I would have added a reference to several threads on the sound-on-sound forum, but that seems to have serious problems these days.

Do some here have good experiences with it?

That's because of this:

http://www.rme-audio.de/techinfo/nforce4_tests.htm

According to RME's tests (very reputable company), motherboards with the nForce4 chipset (because of PCI-e) require buffer latency settings to be 8-10x higher than similar nForce3 chipset boards. 8-10x higher buffer latency is VERY BAD!
 
THANKS sile2001 for that post............

sile2001 said:
That's because of this:

http://www.rme-audio.de/techinfo/nforce4_tests.htm

According to RME's tests (very reputable company), motherboards with the nForce4 chipset (because of PCI-e) require buffer latency settings to be 8-10x higher than similar nForce3 chipset boards. 8-10x higher buffer latency is VERY BAD!

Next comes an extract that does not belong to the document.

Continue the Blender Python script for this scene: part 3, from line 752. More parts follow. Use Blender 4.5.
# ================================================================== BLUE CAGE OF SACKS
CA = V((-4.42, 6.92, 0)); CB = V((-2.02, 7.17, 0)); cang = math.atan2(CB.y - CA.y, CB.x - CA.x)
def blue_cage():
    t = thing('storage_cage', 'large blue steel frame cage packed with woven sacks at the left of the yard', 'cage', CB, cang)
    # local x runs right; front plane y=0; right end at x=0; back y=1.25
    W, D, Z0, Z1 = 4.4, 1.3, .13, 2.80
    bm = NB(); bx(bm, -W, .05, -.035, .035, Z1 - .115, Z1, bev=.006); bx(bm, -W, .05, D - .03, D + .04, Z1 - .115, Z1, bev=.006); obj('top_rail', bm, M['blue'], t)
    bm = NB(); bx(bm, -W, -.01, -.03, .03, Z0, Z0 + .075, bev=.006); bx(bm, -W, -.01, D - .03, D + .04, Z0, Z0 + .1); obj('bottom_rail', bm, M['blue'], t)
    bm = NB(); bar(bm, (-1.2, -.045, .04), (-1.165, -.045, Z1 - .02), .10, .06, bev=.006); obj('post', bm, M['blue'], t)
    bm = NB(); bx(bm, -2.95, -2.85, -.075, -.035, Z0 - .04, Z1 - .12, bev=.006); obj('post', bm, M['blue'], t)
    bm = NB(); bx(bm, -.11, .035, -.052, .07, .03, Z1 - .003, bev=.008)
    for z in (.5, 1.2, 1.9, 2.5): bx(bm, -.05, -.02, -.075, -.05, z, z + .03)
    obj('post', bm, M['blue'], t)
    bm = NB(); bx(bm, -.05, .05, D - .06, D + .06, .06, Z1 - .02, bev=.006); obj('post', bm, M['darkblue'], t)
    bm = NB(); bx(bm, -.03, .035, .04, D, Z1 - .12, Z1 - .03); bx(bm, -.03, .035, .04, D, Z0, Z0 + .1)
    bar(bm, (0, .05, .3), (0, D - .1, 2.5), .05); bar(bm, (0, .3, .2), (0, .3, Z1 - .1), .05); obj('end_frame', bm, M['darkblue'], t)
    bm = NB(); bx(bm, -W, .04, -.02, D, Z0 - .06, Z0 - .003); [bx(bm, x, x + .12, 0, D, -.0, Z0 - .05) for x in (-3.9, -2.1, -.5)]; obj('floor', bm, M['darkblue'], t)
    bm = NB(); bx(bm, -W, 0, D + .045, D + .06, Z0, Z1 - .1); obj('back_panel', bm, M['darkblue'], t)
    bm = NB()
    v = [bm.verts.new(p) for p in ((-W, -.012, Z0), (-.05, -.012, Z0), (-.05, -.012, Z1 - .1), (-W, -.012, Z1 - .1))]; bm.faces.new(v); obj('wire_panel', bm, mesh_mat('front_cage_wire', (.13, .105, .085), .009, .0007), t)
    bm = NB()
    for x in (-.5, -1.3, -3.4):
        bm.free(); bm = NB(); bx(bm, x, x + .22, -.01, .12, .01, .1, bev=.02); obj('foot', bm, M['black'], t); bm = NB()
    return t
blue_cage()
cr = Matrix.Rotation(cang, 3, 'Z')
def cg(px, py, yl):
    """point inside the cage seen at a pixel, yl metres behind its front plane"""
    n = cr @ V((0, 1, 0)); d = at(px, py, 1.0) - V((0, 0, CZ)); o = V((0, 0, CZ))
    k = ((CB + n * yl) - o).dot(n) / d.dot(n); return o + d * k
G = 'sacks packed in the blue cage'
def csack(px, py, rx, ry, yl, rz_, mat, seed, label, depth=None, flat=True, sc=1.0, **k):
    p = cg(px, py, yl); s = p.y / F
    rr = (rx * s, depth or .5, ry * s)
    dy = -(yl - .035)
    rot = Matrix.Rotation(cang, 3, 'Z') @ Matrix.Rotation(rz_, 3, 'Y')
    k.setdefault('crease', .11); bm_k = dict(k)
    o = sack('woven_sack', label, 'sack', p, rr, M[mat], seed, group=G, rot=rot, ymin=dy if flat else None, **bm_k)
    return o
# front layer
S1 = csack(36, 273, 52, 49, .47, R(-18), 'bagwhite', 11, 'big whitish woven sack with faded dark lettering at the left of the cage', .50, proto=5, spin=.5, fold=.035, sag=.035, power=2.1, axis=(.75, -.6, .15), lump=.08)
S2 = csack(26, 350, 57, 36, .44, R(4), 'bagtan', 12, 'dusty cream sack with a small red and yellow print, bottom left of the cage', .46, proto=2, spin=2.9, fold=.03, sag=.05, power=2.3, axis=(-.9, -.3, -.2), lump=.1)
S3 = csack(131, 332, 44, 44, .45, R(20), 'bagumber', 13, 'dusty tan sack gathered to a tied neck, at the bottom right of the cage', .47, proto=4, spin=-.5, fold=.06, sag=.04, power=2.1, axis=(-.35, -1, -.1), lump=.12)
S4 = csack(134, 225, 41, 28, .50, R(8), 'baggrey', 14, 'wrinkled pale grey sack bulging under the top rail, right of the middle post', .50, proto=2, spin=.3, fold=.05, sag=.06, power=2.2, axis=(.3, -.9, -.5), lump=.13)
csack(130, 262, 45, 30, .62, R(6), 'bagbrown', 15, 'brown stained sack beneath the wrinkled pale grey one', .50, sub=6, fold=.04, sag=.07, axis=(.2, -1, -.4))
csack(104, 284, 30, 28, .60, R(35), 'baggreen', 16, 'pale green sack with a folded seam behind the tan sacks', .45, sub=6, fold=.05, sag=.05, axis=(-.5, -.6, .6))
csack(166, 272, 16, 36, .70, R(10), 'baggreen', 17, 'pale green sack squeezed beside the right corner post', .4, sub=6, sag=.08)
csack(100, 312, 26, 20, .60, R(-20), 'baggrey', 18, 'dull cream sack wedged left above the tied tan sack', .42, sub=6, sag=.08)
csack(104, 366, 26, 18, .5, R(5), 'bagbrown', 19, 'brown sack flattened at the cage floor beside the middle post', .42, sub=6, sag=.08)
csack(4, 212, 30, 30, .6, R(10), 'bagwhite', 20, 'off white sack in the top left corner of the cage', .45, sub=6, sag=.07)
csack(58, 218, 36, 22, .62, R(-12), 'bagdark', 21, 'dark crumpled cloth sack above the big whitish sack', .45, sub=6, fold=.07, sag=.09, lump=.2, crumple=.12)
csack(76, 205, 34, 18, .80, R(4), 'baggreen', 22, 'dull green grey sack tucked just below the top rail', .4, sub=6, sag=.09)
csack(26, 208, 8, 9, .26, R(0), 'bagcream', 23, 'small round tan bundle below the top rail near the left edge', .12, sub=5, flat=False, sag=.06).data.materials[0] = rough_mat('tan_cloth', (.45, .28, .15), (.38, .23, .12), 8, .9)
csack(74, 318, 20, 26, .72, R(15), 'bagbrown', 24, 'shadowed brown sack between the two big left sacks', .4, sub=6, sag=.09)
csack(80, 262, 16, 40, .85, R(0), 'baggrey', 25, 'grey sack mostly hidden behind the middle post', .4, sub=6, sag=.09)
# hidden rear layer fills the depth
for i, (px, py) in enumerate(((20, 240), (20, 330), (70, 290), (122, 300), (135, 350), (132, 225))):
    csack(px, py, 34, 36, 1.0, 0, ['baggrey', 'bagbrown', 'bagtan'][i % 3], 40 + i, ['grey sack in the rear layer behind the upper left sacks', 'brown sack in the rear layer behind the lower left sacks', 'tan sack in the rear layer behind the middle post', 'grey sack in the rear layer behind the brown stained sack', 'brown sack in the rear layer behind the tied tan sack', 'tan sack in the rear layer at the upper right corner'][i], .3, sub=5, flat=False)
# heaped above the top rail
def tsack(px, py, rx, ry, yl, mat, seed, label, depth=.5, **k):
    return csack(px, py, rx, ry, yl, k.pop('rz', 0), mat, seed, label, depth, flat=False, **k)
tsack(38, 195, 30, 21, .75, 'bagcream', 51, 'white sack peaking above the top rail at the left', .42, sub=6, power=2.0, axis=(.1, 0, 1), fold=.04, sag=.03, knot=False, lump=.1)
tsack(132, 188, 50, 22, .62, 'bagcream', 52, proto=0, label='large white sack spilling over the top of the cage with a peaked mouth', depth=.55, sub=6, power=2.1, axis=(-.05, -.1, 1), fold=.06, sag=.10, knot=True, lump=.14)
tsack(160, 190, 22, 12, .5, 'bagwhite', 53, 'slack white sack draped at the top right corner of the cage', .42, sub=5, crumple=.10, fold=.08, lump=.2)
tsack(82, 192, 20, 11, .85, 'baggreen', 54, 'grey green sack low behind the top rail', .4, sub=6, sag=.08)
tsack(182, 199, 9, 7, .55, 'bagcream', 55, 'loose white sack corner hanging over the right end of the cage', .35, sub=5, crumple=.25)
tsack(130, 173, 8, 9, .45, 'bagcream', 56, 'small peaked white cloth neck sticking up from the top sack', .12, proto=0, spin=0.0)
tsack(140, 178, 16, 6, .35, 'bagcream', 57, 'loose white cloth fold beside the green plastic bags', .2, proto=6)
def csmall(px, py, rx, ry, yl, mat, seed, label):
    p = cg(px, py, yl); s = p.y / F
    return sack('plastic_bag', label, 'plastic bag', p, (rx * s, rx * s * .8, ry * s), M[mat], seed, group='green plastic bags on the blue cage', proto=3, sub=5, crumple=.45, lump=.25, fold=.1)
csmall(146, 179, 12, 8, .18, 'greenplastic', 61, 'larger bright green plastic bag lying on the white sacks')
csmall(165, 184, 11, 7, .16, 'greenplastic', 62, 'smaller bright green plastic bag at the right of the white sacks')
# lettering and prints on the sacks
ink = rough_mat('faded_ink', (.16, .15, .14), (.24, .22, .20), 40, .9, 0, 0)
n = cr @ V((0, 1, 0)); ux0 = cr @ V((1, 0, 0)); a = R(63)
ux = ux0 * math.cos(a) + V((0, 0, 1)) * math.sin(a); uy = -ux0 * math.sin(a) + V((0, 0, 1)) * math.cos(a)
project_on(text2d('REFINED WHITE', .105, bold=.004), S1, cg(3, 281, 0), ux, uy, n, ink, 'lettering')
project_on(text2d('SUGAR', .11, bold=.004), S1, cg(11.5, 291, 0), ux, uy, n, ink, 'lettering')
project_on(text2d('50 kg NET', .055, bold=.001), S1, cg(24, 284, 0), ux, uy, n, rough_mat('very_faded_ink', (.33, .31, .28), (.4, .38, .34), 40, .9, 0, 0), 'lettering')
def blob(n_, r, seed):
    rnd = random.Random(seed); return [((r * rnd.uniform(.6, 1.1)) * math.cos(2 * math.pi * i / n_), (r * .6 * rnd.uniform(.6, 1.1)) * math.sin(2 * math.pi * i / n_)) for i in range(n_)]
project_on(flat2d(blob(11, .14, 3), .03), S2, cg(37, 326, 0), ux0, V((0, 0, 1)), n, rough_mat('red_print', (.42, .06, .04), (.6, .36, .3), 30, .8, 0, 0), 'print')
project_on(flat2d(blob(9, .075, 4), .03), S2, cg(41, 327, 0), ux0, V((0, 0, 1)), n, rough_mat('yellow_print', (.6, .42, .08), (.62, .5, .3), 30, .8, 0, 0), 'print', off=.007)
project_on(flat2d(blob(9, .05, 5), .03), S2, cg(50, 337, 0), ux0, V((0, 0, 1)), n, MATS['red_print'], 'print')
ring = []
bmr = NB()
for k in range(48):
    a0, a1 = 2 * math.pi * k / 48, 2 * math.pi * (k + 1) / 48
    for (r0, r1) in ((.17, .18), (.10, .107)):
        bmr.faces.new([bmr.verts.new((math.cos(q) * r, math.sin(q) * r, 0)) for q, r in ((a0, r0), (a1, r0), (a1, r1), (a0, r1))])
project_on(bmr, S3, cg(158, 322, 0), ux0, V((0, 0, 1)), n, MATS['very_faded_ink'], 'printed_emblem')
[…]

that's a real pisser, and nf4 is the upgrad for dual core/dual core dual processor amd 64's. I hope they can rectify this quickly. if you find anything further please post it or pm me.

thanks again.
 
Rstiltskin said:
that's a real pisser, and nf4 is the upgrad for dual core/dual core dual processor amd 64's. I hope they can rectify this quickly. if you find anything further please post it or pm me.

thanks again.

Isn't the KT890 supporting dual core?
 
i think so, but nvidia has had the hot hand and nf4 also

Polaris20 said:
Isn't the KT890 supporting dual core?

can be used on intel motherboards, but i think www.tomshardwar.com in their dual core shootout had some problems with nf4 and dual core + hyperthreaded intel cpu's and changed to a motherboard with a 955 intel set.

im my little experience gamers go a lot on voodoo and hearsay, and if this jumps the species barrier from audio guys to gamer geeks, nvidia could lose a lot of traction and prestige fast. might have to recall some motherboards too.
 
Shit, you're right; the NF4 is the only dual core Athlon chipset right now. Good thing I didn't do what I was going to do.

I was going to get a KT890-based board, buy a A64 3200+, then later when the multicores came down in price, pop one of those in.

I sure as hell won't be getting an NF4 board now.

I guess I'll just max out my current set up.